Supplied data ▸
-------

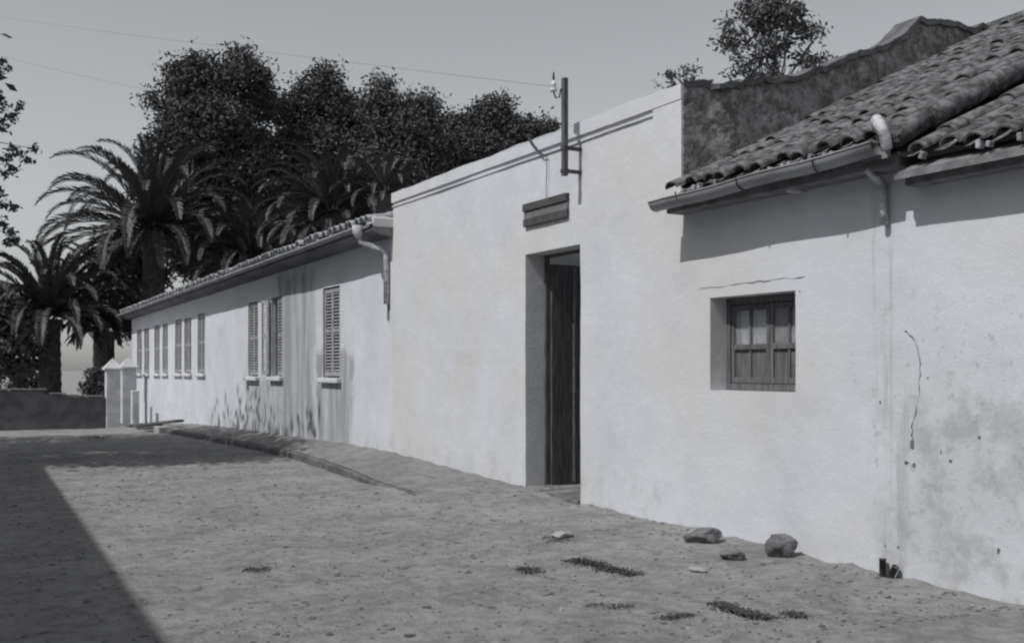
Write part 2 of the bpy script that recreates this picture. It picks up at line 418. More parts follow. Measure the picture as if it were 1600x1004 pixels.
# broken whitewashed elbow and pipe remains
ye = wy(1384, EX-.05); b = MB()
b.tube([(EX-.02, ye+.10, EZ+.12), (EX-.08, ye+.05, EZ+.15), (EX-.11, ye-.01, EZ+.10), (EX-.10, ye-.04, EZ+.02), (EX-.06, ye-.02, EZ-.05)], [.04, .042, .042, .04, .036], 10, False)
b.build('gutter_elbow', M['white_pipe'], cot, True)
b = MB(); b.tube([(D-.045, wy(1388), 2.80), (D-.05, wy(1388), 2.66), (D-.045, wy(1389), 2.52)], .03, 8); b.tube([(D-.2, wy(1388)+.02, 2.9), (D-.045, wy(1388), 2.8)], .028, 8)
b.build('downpipe_stump', M['white_pipe'], cot, True)
b = MB(); b.box(EX+.1, D+.0, wy(1262), wy(1251), 2.86, 2.985); b.build('eaves_corbel', M['white_pipe'], cot, bevel=.01)
# window
win = MB(); XF = D+.175
win.box(XF, XF+.07, wyA+.002, wyB-.002, wZ0+.002, wZ0+.06); win.box(XF, XF+.07, wyA+.002, wyB-.002, wZ1-.06, wZ1-.002)
win.box(XF+.001, XF+.069, wyA+.002, wyA+.052, wZ0+.06, wZ1-.06); win.box(XF+.001, XF+.069, wyB-.052, wyB-.002, wZ0+.06, wZ1-.06)
window = win.build('window', M['wood_mid'], cot, bevel=.004)
ym = (wyA+wyB)/2-.02
for (ya, yb) in ((wyA+.055, ym-.003), (ym+.003, wyB-.055)):
    c = MB(); x = XF+.012; za, zb = wZ0+.065, wZ1-.065; zm = za+(zb-za)*.46; sw = .042
    c.box(x, x+.035, ya, ya+sw, za, zb); c.box(x, x+.035, yb-sw, yb, za, zb)
    c.box(x+.001, x+.034, ya+sw, yb-sw, za, za+.05); c.box(x+.001, x+.034, ya+sw, yb-sw, zb-.05, zb)
    c.box(x-.006, x+.034, ya+sw, yb-sw, zm-.022, zm+.022)
    yc = (ya+yb)/2; c.box(x+.002, x+.033, yc-.012, yc+.012, za+.05, zm-.022); c.box(x+.002, x+.033, yc-.012, yc+.012, zm+.022, zb-.05)
    c.build('casement', M['wood_mid'], window, bevel=.003)
    c = MB(); c.box(x+.016, x+.02, ya+sw, yb-sw, zm+.022, zb-.05); c.build('glass', M['glass'], window)
    c = MB(); c.box(x+.018, x+.026, ya+sw, yb-sw, za+.05, zm-.022); c.build('lower_panel', M['wood_mid'], window)
for (ya, yb, zlo) in ((ym+.03, wyB-.08, .37), (wyA+.09, ym-.13, .42)):
    c = MB(); nn = 24
    for i in range(nn):
        u0, u1 = i/nn, (i+1)/nn
        f = lambda u: (XF+.085+.012*math.sin(u*27), lerp(ya, yb, u))
        (xa, y_a), (xb, y_b) = f(u0), f(u1)
        zt = wZ1-.08 if (u0 < .45 or yb > ym+.1) else wZ1-.08-.33*(u0-.45)/.55
        c.quad((xa, y_a, wZ0+zlo), (xb, y_b, wZ0+zlo), (xb, y_b, zt), (xa, y_a, zt))
    c.build('curtain', M['curtain'], window)
def crack(pts, w, parent, name='crack', X=D):
    b = MB(); P = []
    for (p0, p1) in zip(pts, pts[1:]):
        for i in range(5): P.append((lerp(p0[0], p1[0], i/5)+random.uniform(-2, 2), lerp(p0[1], p1[1], i/5)+random.uniform(-2, 2)))
    P.append(pts[-1]); Q = []
    for (px, py) in P:
        y, z = wy(px, X), wz(px, py, X); Q.append((X+wob(y, z)-.003, y, z))
    rad = [w*random.choice((.15, .4, .6, 1)) for _ in Q]
    b.tube(Q, rad, 5); return b.build(name, M['stone'], parent)
crack([(1415, 515), (1432, 532), (1438, 575), (1436, 625), (1425, 665), (1427, 700)], .005, cot)
crack([(1090, 451), (1150, 444), (1210, 437), (1258, 432)], .0028, cot)
for (px, py, a_, h_) in ((1425, 694, .016, .045), (1417, 722, .02, .012), (1428, 726, .014, .018), (1530, 683, .012, .013), (1485, 720, .015, .014), (1470, 706, .007, .016), (1375, 628, .007, .014), (1383, 852, .007, .011), (1403, 854, .01, .009), (1450, 590, .006, .008), (1560, 860, .012, .02), (1250, 455, .006, .006)):
    b = MB(); y, z = wy(px), wz(px, py); x = D+wob(y, z)-.002; k = 11
    pv = [(x-.001+.0*i, y+math.cos(2*math.pi*i/k)*a_*random.uniform(.6, 1.2), z+math.sin(2*math.pi*i/k)*h_*random.uniform(.6, 1.2)) for i in range(k)]
    b.v = pv+[(x+.02, q[1], q[2]) for q in pv]; b.f = [tuple(range(k))[::-1]]+[(i, (i+1) % k, k+(i+1) % k, k+i) for i in range(k)]
    b.build('plaster_chip', M['stone'], cot)
under(cot)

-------

What this task involves ▸ Retype the data above exactly; pictures are not part of the copy.

Output ▸
Write part 2 of the bpy script that recreates this picture. It picks up at line 418. More parts follow. Measure the picture as if it were 1600x1004 pixels.
# broken whitewashed elbow and pipe remains
ye = wy(1384, EX-.05); b = MB()
b.tube([(EX-.02, ye+.10, EZ+.12), (EX-.08, ye+.05, EZ+.15), (EX-.11, ye-.01, EZ+.10), (EX-.10, ye-.04, EZ+.02), (EX-.06, ye-.02, EZ-.05)], [.04, .042, .042, .04, .036], 10, False)
b.build('gutter_elbow', M['white_pipe'], cot, True)
b = MB(); b.tube([(D-.045, wy(1388), 2.80), (D-.05, wy(1388), 2.66), (D-.045, wy(1389), 2.52)], .03, 8); b.tube([(D-.2, wy(1388)+.02, 2.9), (D-.045, wy(1388), 2.8)], .028, 8)
b.build('downpipe_stump', M['white_pipe'], cot, True)
b = MB(); b.box(EX+.1, D+.0, wy(1262), wy(1251), 2.86, 2.985); b.build('eaves_corbel', M['white_pipe'], cot, bevel=.01)
# window
win = MB(); XF = D+.175
win.box(XF, XF+.07, wyA+.002, wyB-.002, wZ0+.002, wZ0+.06); win.box(XF, XF+.07, wyA+.002, wyB-.002, wZ1-.06, wZ1-.002)
win.box(XF+.001, XF+.069, wyA+.002, wyA+.052, wZ0+.06, wZ1-.06); win.box(XF+.001, XF+.069, wyB-.052, wyB-.002, wZ0+.06, wZ1-.06)
window = win.build('window', M['wood_mid'], cot, bevel=.004)
ym = (wyA+wyB)/2-.02
for (ya, yb) in ((wyA+.055, ym-.003), (ym+.003, wyB-.055)):
    c = MB(); x = XF+.012; za, zb = wZ0+.065, wZ1-.065; zm = za+(zb-za)*.46; sw = .042
    c.box(x, x+.035, ya, ya+sw, za, zb); c.box(x, x+.035, yb-sw, yb, za, zb)
    c.box(x+.001, x+.034, ya+sw, yb-sw, za, za+.05); c.box(x+.001, x+.034, ya+sw, yb-sw, zb-.05, zb)
    c.box(x-.006, x+.034, ya+sw, yb-sw, zm-.022, zm+.022)
    yc = (ya+yb)/2; c.box(x+.002, x+.033, yc-.012, yc+.012, za+.05, zm-.022); c.box(x+.002, x+.033, yc-.012, yc+.012, zm+.022, zb-.05)
    c.build('casement', M['wood_mid'], window, bevel=.003)
    c = MB(); c.box(x+.016, x+.02, ya+sw, yb-sw, zm+.022, zb-.05); c.build('glass', M['glass'], window)
    c = MB(); c.box(x+.018, x+.026, ya+sw, yb-sw, za+.05, zm-.022); c.build('lower_panel', M['wood_mid'], window)
for (ya, yb, zlo) in ((ym+.03, wyB-.08, .37), (wyA+.09, ym-.13, .42)):
    c = MB(); nn = 24
    for i in range(nn):
        u0, u1 = i/nn, (i+1)/nn
        f = lambda u: (XF+.085+.012*math.sin(u*27), lerp(ya, yb, u))
        (xa, y_a), (xb, y_b) = f(u0), f(u1)
        zt = wZ1-.08 if (u0 < .45 or yb > ym+.1) else wZ1-.08-.33*(u0-.45)/.55
        c.quad((xa, y_a, wZ0+zlo), (xb, y_b, wZ0+zlo), (xb, y_b, zt), (xa, y_a, zt))
    c.build('curtain', M['curtain'], window)
def crack(pts, w, parent, name='crack', X=D):
    b = MB(); P = []
    for (p0, p1) in zip(pts, pts[1:]):
        for i in range(5): P.append((lerp(p0[0], p1[0], i/5)+random.uniform(-2, 2), lerp(p0[1], p1[1], i/5)+random.uniform(-2, 2)))
    P.append(pts[-1]); Q = []
    for (px, py) in P:
        y, z = wy(px, X), wz(px, py, X); Q.append((X+wob(y, z)-.003, y, z))
    rad = [w*random.choice((.15, .4, .6, 1)) for _ in Q]
    b.tube(Q, rad, 5); return b.build(name, M['stone'], parent)
crack([(1415, 515), (1432, 532), (1438, 575), (1436, 625), (1425, 665), (1427, 700)], .005, cot)
crack([(1090, 451), (1150, 444), (1210, 437), (1258, 432)], .0028, cot)
for (px, py, a_, h_) in ((1425, 694, .016, .045), (1417, 722, .02, .012), (1428, 726, .014, .018), (1530, 683, .012, .013), (1485, 720, .015, .014), (1470, 706, .007, .016), (1375, 628, .007, .014), (1383, 852, .007, .011), (1403, 854, .01, .009), (1450, 590, .006, .008), (1560, 860, .012, .02), (1250, 455, .006, .006)):
    b = MB(); y, z = wy(px), wz(px, py); x = D+wob(y, z)-.002; k = 11
    pv = [(x-.001+.0*i, y+math.cos(2*math.pi*i/k)*a_*random.uniform(.6, 1.2), z+math.sin(2*math.pi*i/k)*h_*random.uniform(.6, 1.2)) for i in range(k)]
    b.v = pv+[(x+.02, q[1], q[2]) for q in pv]; b.f = [tuple(range(k))[::-1]]+[(i, (i+1) % k, k+(i+1) % k, k+i) for i in range(k)]
    b.build('plaster_chip', M['stone'], cot)
under(cot)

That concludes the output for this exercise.